Now, you might think it’s odd to go full snowman mode when summer’s supposed to be knocking. But here’s the thing: my internal thermostat took early retirement after my brain stroke. Temperature control? Not my strong suit. Sudden swings in weather throw my body into a melodramatic performance that would win awards in the “What Is Happening?” category.

Air conditioning? Pure nemesis. Walking into an airport or my sister’s house in summer is like being tossed into a meat locker. I’ve learned to show up in long sleeves—even when it’s 90 degrees outside—because otherwise I’ll be shivering like a chihuahua in a thunderstorm. The cold can be layered against. The heat? That’s a whole different beast. I guzzle water like a desert camel on payday, hoping to keep my body cool and my kidneys happy. Two birds, one hydration strategy.

Once I get going, though—especially on my morning runs—my body usually catches on. “Ah, right, we’re moving now,” it says, and cranks up the internal furnace. I ran early today, when most sane people were still snuggled under blankets. Despite my janky autonomic nervous system, running helps me feel a bit more human. Hot and cold sensations still get confused in my body, like a thermostat designed by committee, but I’ve learned to manage.

At home, we keep things pretty natural—by which I mean we try not to live in a wind tunnel or a sauna. We only use the heater or AC when the weather gets truly unruly. My wife likes to keep our indoor climate close to what’s going on outside, which I suspect is part philosophy and part compassion. She knows if we blast the AC, I’ll feel like I’ve been slapped by a snowball every time I step outside and come back to the house.

Our house helps with this too. It’s cleverly built into a hill—like a Hobbit home, but with better Wi-Fi. From the front, it looks like a charming one-story cottage, but the backside reveals a full two-story surprise. One side of the lower floor is completely underground, which keeps the house naturally cool in the summer and cozy in winter. The front storage room has no windows, making it a perfect hideaway if a hurricane decides to visit.

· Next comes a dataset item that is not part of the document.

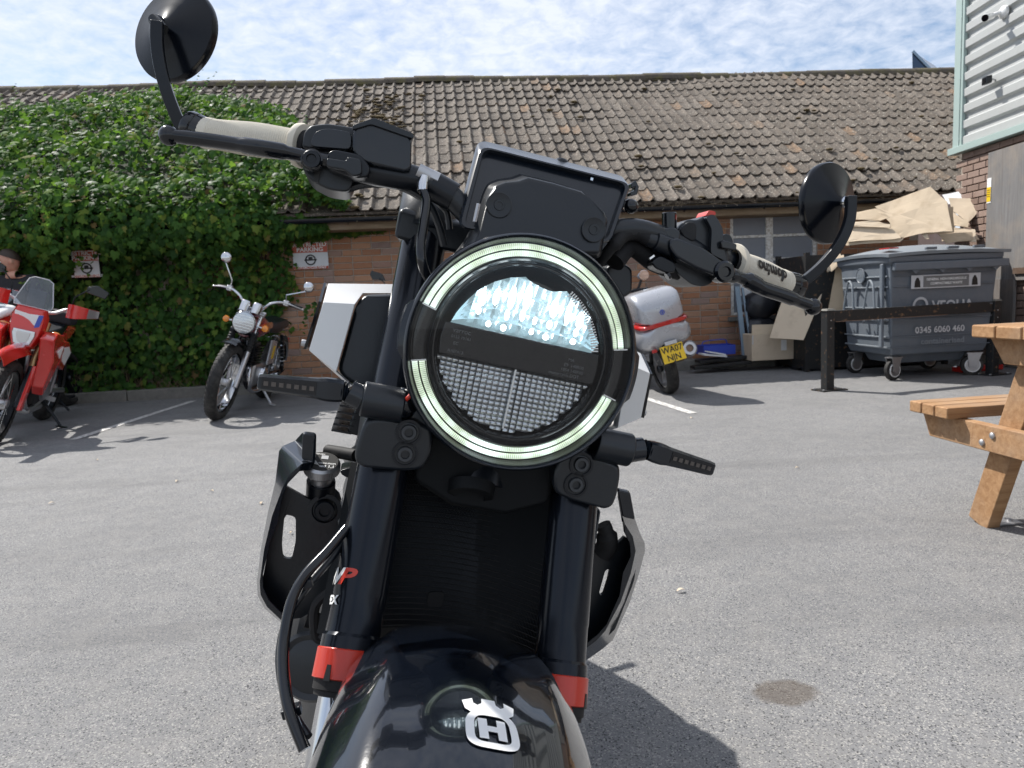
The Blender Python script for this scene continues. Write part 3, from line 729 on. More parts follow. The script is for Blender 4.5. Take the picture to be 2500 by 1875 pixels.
# ------------------------------------------------------------------ parking signs
SIGN_SPOTS = []
def sign_spots():
    for (ax, ay, bx, by, dd) in ((712, 592, 803, 655, .03), (175, 612, 245, 676, .33)):
        a, b = on_y(ax, ay, WALL_Y-dd), on_y(bx, by, WALL_Y-dd); SIGN_SPOTS.append(((a.x+b.x)/2, (a.z+b.z)/2, abs(b.x-a.x)/2, abs(a.z-b.z)/2))
def build_signs():
    labs = ('red and white restricted parking plate on bare brick at the ivy edge', 'faded red and white parking plate sunk in the ivy behind the red motorcycle')
    for i, (x, z, hw, hh) in enumerate(SIGN_SPOTS):
        yy = WALL_Y-.035 if i == 0 else WALL_Y-.33
        t = thing('parking_sign', labs[i], 'sign', (x, yy, z), group='parking signs on the wall')
        MB().box((0, .004, 0), (2*hw, .006, 2*hh)).build('plate', MAT['sign_white'], t, smooth=False, bevel=.002)
        MB().box((0, -.0005, hh*.60), (2*hw-.004, .003, hh*.78)).build('red_band', MAT['sign_red'], t, smooth=False)
        MB().box((0, -.0005, -hh*.90), (2*hw-.004, .003, hh*.18)).build('red_band', MAT['sign_red'], t, smooth=False)
        fm = lambda oz, oy=-.0035: flatmap((0, oy, oz), (1, 0, 0), (0, 0, 1))
        lettering('lettering', 'RESTRICTED', hh*.42, fm(hh*.78), MAT['print_white'], t, .002, 1.05)
        lettering('lettering', 'PARKING', hh*.42, fm(hh*.42), MAT['print_white'], t, .002, 1.1)
        lettering('lettering', 'MOTORCYCLES ONLY', hh*.22, fm(-hh*.90), MAT['print_white'], t, .001, 1.0)
        MB().lathe((0, -.003, -hh*.33), (0, 1, 0), [(0, hh*.40), (-.001, hh*.40), (-.001, hh*.30), (0, hh*.30)], 24).build('emblem', MAT['print_black'], t)
        MB().box((0, -.003, -hh*.33), (hh*.9, .002, hh*.10)).box((0, -.003, -hh*.25), (hh*.3, .0015, hh*.28)).build('emblem', MAT['print_black'], t, smooth=False)
        for sx in (-1, 1):
            MB().lathe((sx*hw*.9, .002, hh*.2), (0, -1, 0), [(0, .006), (.003, .006), (.0045, .002)], 10).build('screw', MAT['steel'], t)
# ------------------------------------------------------------------ building on the right
RB_X = 5.80
def build_right_building():
    c = on_y(2338, 372, 8.15); X0 = c.x; Zt = c.z              # far corner, underside of the cladding
    root = thing('clad_building', 'two-tone building at the right with white ribbed cladding above brown brick', 'building', (X0, 8.15, 0), rz=radians(-7.1))
    # local: wall runs along -y towards the viewer, outer face at x = 0, body to +x
    Ln = 9.0; zb = Zt
    MB().box((3.05, -Ln/2, zb/2), (6, Ln, zb)).build('wall', MAT['mortar'], root, smooth=False)
    rest = MB(); rnd = random.Random(5); bm_ = brick_mesh(.215, MAT['brick2']).mesh('brick', MAT['brick2'], smooth=False); n = 0
    Rz = Matrix.Rotation(radians(-90), 4, 'Z'); bg = brick_mesh(.215, MAT['brick2']); k = 0; z = .1
    items = []
    while z < zb-.07:
        y = -(.1125 if k % 2 else 0)-.002
        while y-.215 > -Ln: items.append((y, z)); y -= .225
        z += .0752; k += 1
    items.sort(key=lambda q: (q[0] < -1.3)*10 + abs(q[1]-2.0))
    for y, z in items:
        Mx = Matrix.Translation((-.012, y, z)) @ Rz
        if n < 120:
            o = bpy.data.objects.new('brick', bm_); COL.objects.link(o); o.parent = root; o.matrix_local = Mx; n += 1
        else: rest.add([Mx @ p for p in bg.v], bg.f)
    # far end bricks (seen at the corner beside the tiled roof)
    rest.build('brickwork', MAT['brick2'], root, smooth=False)['kind'] = 'stuff'
    # ribbed cladding, one rib after another
    H2 = 6.2; pitch = .172; k = 0
    MB().box((3.06, -Ln/2, zb+(H2-zb)/2), (5.98, Ln-.02, H2-zb)).build('upper_wall', MAT['cladding'], root, smooth=False)
    z = zb+.03
    prof = [(0.0, .0), (-.004, .012), (-.034, .030), (-.036, .105), (-.030, .112), (.0, .128), (.0, pitch)]
    while z < H2:
        MB().loft([[V(p-.006, y, z+q) for p, q in prof]+[V(.03, y, z+pitch), V(.03, y, z)] for y in (-.10, -Ln)]).build('cladding_rib', MAT['cladding'], root, smooth=False); z += pitch+.0005
    MB().prism([V(-.05, .02, zb-.01), V(-.05, -.10, zb-.01), V(.0, -.10, zb-.01), V(.04, .02, zb-.01)], (0, 0, H2-zb)).build('corner_trim', MAT['trim'], root, smooth=False, bevel=.004)
    MB().prism([V(-.055, -.125, zb-.01), V(-.055, -.165, zb-.01), V(-.012, -.165, zb-.01), V(-.012, -.125, zb-.01)], (0, 0, H2-zb)).build('corner_trim', MAT['trim'], root, smooth=False, bevel=.004)
    MB().prism([V(-.085, .06, zb-.03), V(-.085, -Ln, zb-.03), V(.02, -Ln, zb-.03), V(.02, .06, zb-.03)], (0, 0, .075)).build('drip_flashing', MAT['trim'], root, smooth=False, bevel=.005)
    for q in range(16):
        MB().lathe((-.052, -.112, zb+.12+q*.33), (-1, 0, 0), [(0, .009), (.006, .009), (.008, .003)], 8).build('rivet', MAT['trim'], root)
    # tall grey board fixed to the brick
    yb = -.62
    MB().box((-.04, yb-.55, 1.58), (.03, 1.0, 1.35)).build('grey_board', MAT['grey_board'], root, smooth=False, bevel=.003)
    MB().box((-.045, yb-.30, .55), (.03, .5, .75)).build('grey_board', MAT['grey_board'], root, smooth=False, bevel=.003)
    MB().box((-.05, yb-1.0, 1.0), (.05, .9, .06)).build('steel_angle', MAT['bronze'], root, smooth=False)
    # yellow notice on the board's edge
    s = MB().box((-.058, yb-.09, 1.86), (.003, .07, .26)).build('notice', MAT['print_white'], root, smooth=False)
    MB().box((-.061, yb-.09, 1.82), (.003, .064, .15)).build('yellow_panel', MAT['yellow_plate'], s, smooth=False)
    for q in range(4): MB().box((-.063, yb-.09, 1.865-q*.022), (.002, .05, .006)).build('print_line', MAT['print_black'], s, smooth=False)
    return root, X0, Zt
def wall_point(px, py, X0, d=.05):
    """point on the clad wall's outer face (turned by 7.1 degrees)"""
    n = V(-cos(radians(7.1)), sin(radians(7.1)), 0); o = V(X0, 8.15, 0)+n*d; r = ray(px, py); t = (o-CO).dot(n)/r.dot(n); return CO+r*t
def build_wall_devices(X0):
    az = radians(-7.1)
    p = wall_point(2452, 30, X0, .045)
    t = thing('cctv_camera', 'white bullet security camera on a round mount high on the ribbed cladding', 'camera', p, az)
    MB().lathe((0, 0, 0), (-1, 0, 0), [(-.01, .0), (-.01, .062), (.02, .062), (.035, .045), (.045, .0)], 24).build('mount', MAT['white_paint'], t)
    MB().tube(spline([V(-.03, 0, 0), V(-.075, .02, -.005), V(-.10, .06, -.012)], 4), .020, 10).build('arm', MAT['white_paint'], t)
    b = V(-.11, .04, -.015)
    MB().lathe(b, V(-.75, -.45, -.28).normalized(), [(-.02, .0), (-.02, .034), (.10, .038), (.105, .034)], 18).build('housing', MAT['white_paint'], t)
    MB().lathe(b+V(-.75, -.45, -.28).normalized()*.1, V(-.75, -.45, -.28).normalized(), [(0, .034), (.012, .034), (.012, .0)], 18).build('lens', MAT['black_gloss'], t)
    p = wall_point(2428, 195, X0, .045)
    t = thing('wall_sensor', 'small black box sensor on a stub bracket on the cladding below the camera', 'sensor', p, az)
    MB().tube([V(.03, 0, 0), V(-.05, .0, .01)], .011, 10).build('bracket', MAT['steel'], t)
    MB().prism(rounded([V(-.05, -.045, -.035), V(-.05, .045, -.035), V(-.05, .045, .045), V(-.05, -.045, .045)], .012), (-.055, 0, -.01)).build('housing', MAT['black_plastic'], t, bevel=.004)
    MB().box((-.107, 0, -.004), (.003, .06, .05)).build('lens', MAT['black_gloss'], t, smooth=False)
def build_far():
    Y = 30.0; a, b, c = on_y(2227, 125, Y), on_y(2228, 190, Y), on_y(2290, 190, Y); d = V(2.4, 2.0, 0)
    t = thing('glass_pyramid', 'dark blue glazed point rising behind the tiled ridge near the clad building', 'building', (b.x, Y, 0)); o = V(b.x, Y, 0)
    MB().prism([a-o, V(0, 0, 0)+(b-o), c-o], d).build('glazed_roof', MAT['blue_glass'], t, smooth=False)
    MB().prism([V(0, 0, 0), V(c.x-o.x, 0, 0), V(c.x-o.x, 0, b.z), V(0, 0, b.z)], d).build('wall', MAT['brick2'], t, smooth=False)
    MB().bar([a-o+V(0, -.03, 0), c-o+V(0, -.03, 0)], .10, .05).build('glazing_bar', MAT['blue_steel'], t, smooth=False)
# ------------------------------------------------------------------ the parked bike in front (local: x right, y forward, z up, origin on the ground)
def lean_frame(pos, fwd, lean):
    """fwd: horizontal heading; lean > 0 tips the top towards local +x (right as seen from the front)"""
    Y = Vector((fwd[0], fwd[1], 0)).normalized(); Z0 = V(0, 0, 1); X0 = V(-Y.y, Y.x, 0)*1.0
    X = X0*cos(lean) - Z0*sin(lean); Z = Z0*cos(lean) + X0*sin(lean)
    return X, Y, Z, Vector(pos)
def frame_matrix(X, Y, Z, p): return Matrix(((X.x, Y.x, Z.x, p.x), (X.y, Y.y, Z.y, p.y), (X.z, Y.z, Z.z, p.z), (0, 0, 0, 1)))
_fh = V(CF.x, CF.y, 0).normalized(); _rh = V(_fh.y, -_fh.x, 0); _ps = radians(10.853)
B_X, B_Y, B_Z, _ = lean_frame((0, 0, 0), -_fh*cos(_ps)+_rh*sin(_ps), radians(15.291))
B_O = V(.074, .7159, .9141) - B_Z*HL_Z
if B_X.dot(_rh) < 0: raise RuntimeError('bike frame')
def lp(px, py, y):
    d = ray(px, py); t = ((B_O-CO).dot(B_Y)+y)/d.dot(B_Y); q = CO+d*t-B_O; return V(q.dot(B_X), y, q.dot(B_Z))
def lps(pts, y): return [lp(a, b, y) for a, b in pts]
def lx(px, py, x):
    d = ray(px, py); t = ((B_O-CO).dot(B_X)+x)/d.dot(B_X); q = CO+d*t-B_O; return V(x, q.dot(B_Y), q.dot(B_Z))
def mir(p): return V(-p.x, p.y, p.z)
RAKE = radians(25.0); FK_Y, FK_Z, FK_W = -.0575, HL_Z-.1526, .1062
def fork(s, side=-1, dy=0): return V(side*FK_W, FK_Y+s*sin(RAKE)+dy, FK_Z-s*cos(RAKE))
FK_D = V(0, sin(RAKE), -cos(RAKE)); WH_R = .305
AX_S = (FK_Z-WH_R)/cos(RAKE); AXLE = V(0, FK_Y+AX_S*sin(RAKE), WH_R)
def bolt(root, c, ax, r, m=None, name='bolt'):
    m = m or MAT['steel']
    b = MB().lathe(c, ax, [(0, r), (.004, r), (.0055, r*.9), (.0055, r*.55), (.002, r*.5), (.002, 0)], 16)
    return b.build(name, m, root)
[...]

On the flip side—literally—the back has big windows and faces a forest with a stream trickling behind it. You can’t see the stream from the house, but just knowing it’s there is oddly comforting, like a secret whisper from nature.

After my run and a gloriously hot shower (ah yes, the sweet revenge on the morning chill), I sit down to play the piano. This is my favorite time of day—body warm, mind clear, fingers alive. There’s something beautifully simple about it.

As for tomorrow, the plan is to tackle a 10k after our trip to the hardware store. Normally, I’d run first, but with another crisp morning ahead, I figure I’ll wait until later. Timing is everything—even in running shoes.